1. A Leslie matrix example (small groups)

A population of fish we’re interested in has four life stages: eggs (E), fry (F), juvenile (J), breeding adult (A). You are given the following:

  • Each breeding adult will produce, on average, 600 eggs
  • 25% of eggs will survive to become fry
  • 10% of fry will survive to become juveniles
  • 40% of juveniles will survive to become adults
  • Adult survival rate year to year is 80%
  1. With your group, draw the Leslie matrix model for this population structure.

  2. With your group, given an initial population (Year 0) that has 0 eggs, 40,000 fry, 600 juveniles, and 450 adults, by hand project the population structure (i.e. the count in each life stage) in Year 1.

2. Fork & clone a repo to check your Leslie matrix, and make projections

  • Fork and clone this repo, which contains the Leslie matrix for the example above.

    • Go to the link above. Press Fork in upper right, then Create Fork.
    • Once in your fork, press the green ‘Code’ button
    • Copy the URL to your clipboard
    • Back in RStudio, create a new project (with version control)
    • Where prompted, paste the URL & choose where you’ll save your directory
    • Create project
    • Open the .Rmd to explore & run Leslie Matrix code
  • Explore the code and outputs.

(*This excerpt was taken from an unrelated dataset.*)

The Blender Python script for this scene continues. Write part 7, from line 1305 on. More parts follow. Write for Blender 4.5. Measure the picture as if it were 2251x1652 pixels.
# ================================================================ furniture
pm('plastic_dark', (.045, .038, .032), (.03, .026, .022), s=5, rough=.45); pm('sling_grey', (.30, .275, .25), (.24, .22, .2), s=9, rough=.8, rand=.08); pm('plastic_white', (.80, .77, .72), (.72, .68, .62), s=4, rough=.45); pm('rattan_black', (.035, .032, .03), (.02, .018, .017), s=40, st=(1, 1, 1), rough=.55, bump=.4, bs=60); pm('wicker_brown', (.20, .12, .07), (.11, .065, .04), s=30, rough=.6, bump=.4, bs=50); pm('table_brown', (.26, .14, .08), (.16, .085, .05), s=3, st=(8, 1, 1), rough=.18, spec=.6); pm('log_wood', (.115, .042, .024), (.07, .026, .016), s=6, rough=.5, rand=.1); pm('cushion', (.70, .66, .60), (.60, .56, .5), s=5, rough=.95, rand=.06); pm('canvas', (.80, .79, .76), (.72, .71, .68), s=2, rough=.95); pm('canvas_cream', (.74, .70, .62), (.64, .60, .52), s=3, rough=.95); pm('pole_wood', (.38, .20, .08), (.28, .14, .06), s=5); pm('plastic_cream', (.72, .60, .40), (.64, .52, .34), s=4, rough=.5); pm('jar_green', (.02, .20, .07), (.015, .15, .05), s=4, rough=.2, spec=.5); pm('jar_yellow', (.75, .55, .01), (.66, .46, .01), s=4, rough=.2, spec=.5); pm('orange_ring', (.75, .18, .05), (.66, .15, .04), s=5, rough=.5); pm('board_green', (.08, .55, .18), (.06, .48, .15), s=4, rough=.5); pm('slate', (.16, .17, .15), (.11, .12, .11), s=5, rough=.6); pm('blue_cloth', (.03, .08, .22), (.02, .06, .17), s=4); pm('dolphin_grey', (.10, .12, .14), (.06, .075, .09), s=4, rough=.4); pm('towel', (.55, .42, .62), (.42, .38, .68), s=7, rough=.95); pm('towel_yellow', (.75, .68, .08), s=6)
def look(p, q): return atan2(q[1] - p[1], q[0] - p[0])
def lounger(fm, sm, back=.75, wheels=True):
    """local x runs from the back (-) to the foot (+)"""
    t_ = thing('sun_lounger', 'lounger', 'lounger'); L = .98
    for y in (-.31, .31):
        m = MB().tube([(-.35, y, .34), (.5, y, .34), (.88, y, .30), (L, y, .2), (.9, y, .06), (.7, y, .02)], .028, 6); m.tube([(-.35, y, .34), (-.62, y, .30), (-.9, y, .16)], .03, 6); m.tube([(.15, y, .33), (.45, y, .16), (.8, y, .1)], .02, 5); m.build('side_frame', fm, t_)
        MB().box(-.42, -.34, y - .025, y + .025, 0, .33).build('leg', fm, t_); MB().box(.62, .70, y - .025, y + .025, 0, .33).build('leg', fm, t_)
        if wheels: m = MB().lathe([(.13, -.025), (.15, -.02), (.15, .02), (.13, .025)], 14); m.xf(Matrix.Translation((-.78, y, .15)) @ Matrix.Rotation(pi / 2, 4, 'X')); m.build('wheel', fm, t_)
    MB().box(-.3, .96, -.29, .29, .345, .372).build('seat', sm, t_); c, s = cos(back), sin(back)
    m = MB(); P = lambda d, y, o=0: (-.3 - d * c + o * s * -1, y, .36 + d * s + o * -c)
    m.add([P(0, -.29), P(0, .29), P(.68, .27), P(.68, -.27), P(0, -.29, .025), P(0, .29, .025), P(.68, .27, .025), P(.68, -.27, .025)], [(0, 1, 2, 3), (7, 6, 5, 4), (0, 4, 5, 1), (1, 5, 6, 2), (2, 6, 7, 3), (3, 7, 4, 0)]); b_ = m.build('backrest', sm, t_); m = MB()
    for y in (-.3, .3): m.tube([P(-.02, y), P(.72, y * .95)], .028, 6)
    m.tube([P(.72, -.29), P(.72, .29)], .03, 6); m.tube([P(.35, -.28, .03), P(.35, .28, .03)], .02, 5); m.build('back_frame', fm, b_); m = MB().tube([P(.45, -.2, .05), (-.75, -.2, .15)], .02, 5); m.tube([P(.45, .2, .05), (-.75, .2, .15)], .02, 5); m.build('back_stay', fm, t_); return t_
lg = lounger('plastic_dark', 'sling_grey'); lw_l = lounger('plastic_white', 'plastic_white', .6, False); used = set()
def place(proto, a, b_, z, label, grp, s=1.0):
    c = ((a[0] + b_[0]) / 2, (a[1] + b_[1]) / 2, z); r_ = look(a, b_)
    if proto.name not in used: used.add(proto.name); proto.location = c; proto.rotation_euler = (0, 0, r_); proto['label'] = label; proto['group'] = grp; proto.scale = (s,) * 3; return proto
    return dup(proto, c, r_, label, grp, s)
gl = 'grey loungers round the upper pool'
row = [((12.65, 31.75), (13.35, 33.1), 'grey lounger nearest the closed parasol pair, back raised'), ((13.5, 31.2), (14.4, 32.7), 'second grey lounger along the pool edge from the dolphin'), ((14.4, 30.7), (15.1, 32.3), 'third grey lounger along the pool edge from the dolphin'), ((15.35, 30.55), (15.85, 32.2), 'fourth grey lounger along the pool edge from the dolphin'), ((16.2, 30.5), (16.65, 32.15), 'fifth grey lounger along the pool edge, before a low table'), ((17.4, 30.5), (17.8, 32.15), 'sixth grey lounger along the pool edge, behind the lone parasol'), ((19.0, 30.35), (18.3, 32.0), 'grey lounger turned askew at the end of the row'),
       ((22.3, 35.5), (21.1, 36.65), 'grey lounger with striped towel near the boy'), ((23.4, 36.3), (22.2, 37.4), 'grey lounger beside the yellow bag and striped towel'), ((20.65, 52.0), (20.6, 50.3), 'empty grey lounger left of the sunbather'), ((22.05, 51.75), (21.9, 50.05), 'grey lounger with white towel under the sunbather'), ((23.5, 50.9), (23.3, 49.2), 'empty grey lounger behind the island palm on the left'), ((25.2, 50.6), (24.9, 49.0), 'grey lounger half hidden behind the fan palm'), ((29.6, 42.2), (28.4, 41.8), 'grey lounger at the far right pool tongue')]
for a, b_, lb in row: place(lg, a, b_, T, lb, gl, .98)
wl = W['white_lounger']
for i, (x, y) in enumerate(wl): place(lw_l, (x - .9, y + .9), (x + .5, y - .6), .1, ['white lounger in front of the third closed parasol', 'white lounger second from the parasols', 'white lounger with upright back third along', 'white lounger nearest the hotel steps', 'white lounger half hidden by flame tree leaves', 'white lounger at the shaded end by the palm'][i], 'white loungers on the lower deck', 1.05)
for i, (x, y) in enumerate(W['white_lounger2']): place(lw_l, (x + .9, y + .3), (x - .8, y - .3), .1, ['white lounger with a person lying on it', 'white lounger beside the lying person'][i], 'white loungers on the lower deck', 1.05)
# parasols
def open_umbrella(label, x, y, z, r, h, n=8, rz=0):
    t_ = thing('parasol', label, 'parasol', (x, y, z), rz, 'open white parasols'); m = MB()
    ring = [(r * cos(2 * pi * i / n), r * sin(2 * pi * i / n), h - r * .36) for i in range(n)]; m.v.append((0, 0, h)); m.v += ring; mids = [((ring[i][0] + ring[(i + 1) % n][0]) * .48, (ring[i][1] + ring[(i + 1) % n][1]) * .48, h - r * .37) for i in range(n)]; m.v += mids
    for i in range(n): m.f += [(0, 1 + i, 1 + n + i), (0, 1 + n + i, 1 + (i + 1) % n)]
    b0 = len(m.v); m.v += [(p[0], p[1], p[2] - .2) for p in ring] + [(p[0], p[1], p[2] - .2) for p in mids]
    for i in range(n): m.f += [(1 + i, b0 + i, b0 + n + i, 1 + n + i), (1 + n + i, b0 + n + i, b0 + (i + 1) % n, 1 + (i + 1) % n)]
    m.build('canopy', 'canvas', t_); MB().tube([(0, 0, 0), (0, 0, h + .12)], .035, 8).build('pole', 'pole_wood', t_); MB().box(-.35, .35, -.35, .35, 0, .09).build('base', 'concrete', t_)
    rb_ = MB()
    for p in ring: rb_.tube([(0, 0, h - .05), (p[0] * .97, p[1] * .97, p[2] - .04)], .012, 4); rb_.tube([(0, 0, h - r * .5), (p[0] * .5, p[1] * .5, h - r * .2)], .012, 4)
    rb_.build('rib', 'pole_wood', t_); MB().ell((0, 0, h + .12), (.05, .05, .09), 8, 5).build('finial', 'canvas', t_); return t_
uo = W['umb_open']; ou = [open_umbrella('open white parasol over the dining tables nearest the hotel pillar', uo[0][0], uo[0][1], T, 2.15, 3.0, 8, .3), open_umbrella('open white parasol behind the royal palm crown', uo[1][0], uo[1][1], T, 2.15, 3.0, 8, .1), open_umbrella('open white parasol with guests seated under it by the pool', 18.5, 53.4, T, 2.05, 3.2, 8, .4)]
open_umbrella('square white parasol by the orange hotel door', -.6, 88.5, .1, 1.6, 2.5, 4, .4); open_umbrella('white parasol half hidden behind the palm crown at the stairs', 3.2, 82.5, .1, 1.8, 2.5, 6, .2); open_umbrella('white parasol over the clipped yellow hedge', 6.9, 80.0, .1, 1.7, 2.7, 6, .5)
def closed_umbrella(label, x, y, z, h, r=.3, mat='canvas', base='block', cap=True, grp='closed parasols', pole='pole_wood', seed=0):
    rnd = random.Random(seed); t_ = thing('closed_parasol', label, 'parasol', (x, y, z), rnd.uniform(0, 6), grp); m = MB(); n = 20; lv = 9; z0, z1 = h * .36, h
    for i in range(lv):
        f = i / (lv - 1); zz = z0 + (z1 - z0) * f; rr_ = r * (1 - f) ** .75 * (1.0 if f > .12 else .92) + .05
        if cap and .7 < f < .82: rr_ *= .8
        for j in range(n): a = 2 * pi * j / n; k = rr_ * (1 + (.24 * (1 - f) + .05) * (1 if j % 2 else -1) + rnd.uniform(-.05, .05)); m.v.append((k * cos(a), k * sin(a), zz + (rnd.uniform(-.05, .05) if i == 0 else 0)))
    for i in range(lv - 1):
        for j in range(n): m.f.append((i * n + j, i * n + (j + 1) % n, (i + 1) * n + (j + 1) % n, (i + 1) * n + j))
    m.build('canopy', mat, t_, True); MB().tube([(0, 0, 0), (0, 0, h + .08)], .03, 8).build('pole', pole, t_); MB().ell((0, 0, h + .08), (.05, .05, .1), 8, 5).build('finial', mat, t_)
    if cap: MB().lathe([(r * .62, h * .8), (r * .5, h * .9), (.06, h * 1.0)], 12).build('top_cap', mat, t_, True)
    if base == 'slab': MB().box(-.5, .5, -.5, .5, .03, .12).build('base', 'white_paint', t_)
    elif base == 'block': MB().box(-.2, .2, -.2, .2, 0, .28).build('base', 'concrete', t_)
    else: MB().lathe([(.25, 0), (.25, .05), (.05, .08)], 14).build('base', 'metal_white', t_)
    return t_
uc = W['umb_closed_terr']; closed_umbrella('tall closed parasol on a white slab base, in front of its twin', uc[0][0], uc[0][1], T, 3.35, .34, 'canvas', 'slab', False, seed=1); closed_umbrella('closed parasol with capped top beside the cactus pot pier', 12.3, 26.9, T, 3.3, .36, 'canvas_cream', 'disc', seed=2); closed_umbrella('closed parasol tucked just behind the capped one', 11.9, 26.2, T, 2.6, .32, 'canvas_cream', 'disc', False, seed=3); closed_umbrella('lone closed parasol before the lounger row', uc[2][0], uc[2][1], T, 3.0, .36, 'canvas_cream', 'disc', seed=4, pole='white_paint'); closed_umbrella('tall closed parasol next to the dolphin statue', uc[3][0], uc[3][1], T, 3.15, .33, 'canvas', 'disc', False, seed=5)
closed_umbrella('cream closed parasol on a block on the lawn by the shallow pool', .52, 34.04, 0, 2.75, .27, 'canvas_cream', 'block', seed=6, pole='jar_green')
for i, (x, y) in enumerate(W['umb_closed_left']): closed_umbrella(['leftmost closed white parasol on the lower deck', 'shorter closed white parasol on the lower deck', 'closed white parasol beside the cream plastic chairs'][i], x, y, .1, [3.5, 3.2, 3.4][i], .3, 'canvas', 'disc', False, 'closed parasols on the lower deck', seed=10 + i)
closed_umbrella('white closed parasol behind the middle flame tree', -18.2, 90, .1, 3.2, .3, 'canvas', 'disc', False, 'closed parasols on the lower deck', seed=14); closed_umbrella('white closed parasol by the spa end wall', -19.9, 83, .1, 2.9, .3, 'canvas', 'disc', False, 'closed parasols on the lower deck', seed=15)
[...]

Does the Year 1 population projection align with what you calculated?

  • Add code to the .Rmd to expand the projections to years 4, 5, and 6 (it current projects through year 3)

  • Using the command line: Save, stage, commit, then push your changes.

3. Data exploration & summarizing in R

  • Create a new Project
  • Add a new Quarto document in your project, save as r-exploring
  • Set up your local and remote git repo by running usethis::use_git() and then usethis::use_github()
  • Attach the tidyverse, skimr, and GGally packages in the setup code chunk
  • Run View(diamonds) in the Console to look at the built-in diamonds dataset in R
  • Explore the dataset using the functions names(), dim(), summary(), head(), tail(), and skimr::skim()
  • Create a pairs plot using ggpairs()
  • Create a basic ggplot scatterplot of diamond price (price) as a function of size (carat)
  • Create a histogram showing the distribution of values in the carat column (recall: a histogram only requires a single variable, e.g. aes(x = carat))
  • Save, stage, commit, pull, then push your changes back to your repo in RStudio using the GUI interface (buttons)
  • Create a boxplot (see: geom_box) of diamond clarity (on the x-axis) and price (y-axis).